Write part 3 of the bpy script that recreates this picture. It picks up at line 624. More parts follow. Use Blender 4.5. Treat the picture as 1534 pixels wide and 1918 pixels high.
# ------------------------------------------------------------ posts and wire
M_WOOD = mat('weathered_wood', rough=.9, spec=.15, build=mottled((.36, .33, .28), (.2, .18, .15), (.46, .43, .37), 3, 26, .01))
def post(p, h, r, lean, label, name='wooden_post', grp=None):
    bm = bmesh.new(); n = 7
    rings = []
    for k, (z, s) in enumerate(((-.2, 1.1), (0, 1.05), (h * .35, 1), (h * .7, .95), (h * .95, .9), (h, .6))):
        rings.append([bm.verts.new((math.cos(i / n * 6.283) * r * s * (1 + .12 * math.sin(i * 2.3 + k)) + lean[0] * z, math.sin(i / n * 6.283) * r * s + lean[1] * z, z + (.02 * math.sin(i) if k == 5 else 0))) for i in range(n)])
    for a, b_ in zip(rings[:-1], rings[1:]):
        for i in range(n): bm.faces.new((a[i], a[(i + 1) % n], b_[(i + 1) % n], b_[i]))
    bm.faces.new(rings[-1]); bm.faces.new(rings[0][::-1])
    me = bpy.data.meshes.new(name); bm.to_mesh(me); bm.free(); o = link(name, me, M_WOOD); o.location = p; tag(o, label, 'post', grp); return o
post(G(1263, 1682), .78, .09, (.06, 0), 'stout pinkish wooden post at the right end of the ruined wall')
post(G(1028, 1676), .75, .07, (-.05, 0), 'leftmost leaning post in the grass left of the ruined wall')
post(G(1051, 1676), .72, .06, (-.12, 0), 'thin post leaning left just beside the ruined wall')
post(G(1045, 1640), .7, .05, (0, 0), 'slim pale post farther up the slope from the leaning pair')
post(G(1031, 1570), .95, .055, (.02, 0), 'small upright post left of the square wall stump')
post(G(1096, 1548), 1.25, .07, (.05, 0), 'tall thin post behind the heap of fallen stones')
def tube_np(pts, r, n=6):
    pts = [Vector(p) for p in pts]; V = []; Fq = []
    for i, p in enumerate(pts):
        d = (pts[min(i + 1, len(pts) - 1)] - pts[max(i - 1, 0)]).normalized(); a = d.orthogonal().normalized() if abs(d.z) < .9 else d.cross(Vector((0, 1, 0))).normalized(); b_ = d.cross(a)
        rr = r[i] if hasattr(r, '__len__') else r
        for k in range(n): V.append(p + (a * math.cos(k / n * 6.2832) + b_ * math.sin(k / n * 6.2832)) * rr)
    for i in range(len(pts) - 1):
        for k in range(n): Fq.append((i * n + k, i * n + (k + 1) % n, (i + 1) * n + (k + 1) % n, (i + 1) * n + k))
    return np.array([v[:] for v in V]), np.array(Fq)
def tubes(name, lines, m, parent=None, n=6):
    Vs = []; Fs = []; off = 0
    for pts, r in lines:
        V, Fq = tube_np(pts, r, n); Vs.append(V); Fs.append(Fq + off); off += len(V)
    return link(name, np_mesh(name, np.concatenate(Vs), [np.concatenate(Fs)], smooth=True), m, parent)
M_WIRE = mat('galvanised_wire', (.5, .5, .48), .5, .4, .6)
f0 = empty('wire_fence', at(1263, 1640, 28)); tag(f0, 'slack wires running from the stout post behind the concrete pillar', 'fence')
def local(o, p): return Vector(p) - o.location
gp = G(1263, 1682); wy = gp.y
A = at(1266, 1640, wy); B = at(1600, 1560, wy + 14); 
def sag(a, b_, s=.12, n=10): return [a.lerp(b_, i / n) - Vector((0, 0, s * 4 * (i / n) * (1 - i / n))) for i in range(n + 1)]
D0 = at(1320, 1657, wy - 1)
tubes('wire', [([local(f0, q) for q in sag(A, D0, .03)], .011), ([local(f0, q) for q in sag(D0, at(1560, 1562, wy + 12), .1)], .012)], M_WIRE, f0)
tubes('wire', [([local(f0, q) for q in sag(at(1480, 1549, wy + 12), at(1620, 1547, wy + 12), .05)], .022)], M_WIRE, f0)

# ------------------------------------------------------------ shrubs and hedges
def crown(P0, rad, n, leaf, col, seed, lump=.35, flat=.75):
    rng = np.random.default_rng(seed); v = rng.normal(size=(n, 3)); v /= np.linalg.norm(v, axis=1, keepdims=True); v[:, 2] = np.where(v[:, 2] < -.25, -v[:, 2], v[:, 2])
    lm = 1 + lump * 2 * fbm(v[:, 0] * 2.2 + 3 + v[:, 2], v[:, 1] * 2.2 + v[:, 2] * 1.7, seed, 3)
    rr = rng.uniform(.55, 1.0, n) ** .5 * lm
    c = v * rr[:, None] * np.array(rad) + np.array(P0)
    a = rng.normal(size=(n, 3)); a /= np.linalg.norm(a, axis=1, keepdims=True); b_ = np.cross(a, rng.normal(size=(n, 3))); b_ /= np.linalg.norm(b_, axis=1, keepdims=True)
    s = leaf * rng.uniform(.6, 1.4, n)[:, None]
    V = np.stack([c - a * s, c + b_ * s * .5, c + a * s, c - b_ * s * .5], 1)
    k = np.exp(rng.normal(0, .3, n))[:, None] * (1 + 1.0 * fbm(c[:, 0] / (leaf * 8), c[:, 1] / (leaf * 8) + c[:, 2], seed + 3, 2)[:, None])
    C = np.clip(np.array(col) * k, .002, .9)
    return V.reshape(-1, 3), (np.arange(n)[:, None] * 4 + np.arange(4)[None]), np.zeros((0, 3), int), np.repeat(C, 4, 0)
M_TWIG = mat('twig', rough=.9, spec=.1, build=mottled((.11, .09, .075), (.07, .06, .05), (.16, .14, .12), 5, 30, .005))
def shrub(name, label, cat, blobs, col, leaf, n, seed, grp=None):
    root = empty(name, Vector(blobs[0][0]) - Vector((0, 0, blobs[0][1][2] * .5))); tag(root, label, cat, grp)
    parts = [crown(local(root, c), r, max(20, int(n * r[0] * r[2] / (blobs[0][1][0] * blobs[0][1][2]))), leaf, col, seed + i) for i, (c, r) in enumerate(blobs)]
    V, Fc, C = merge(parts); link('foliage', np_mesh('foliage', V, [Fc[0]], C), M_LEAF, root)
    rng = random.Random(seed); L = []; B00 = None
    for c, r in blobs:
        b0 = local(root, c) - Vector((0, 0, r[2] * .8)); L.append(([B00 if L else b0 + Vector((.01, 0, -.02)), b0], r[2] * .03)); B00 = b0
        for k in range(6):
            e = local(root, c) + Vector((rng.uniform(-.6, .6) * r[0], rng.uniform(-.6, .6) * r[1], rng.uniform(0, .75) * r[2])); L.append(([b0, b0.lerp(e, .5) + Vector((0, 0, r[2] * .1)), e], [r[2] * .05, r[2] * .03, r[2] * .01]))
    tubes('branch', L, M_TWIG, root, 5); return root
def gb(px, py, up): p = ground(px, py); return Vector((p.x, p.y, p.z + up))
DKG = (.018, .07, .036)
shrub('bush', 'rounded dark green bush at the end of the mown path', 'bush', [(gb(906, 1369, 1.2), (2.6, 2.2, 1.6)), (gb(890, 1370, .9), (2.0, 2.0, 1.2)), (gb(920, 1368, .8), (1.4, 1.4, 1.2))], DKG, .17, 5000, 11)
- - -
THE PROBLEM
Locate the lines above that hold the word "parts". Show every one of them.

WORKED ANSWER
Write part 3 of the bpy script that recreates this picture. It picks up at line 624. More parts follow. Use Blender 4.5. Treat the picture as 1534 pixels wide and 1918 pixels high.
    parts = [crown(local(root, c), r, max(20, int(n * r[0] * r[2] / (blobs[0][1][0] * blobs[0][1][2]))), leaf, col, seed + i) for i, (c, r) in enumerate(blobs)]
    V, Fc, C = merge(parts); link('foliage', np_mesh('foliage', V, [Fc[0]], C), M_LEAF, root)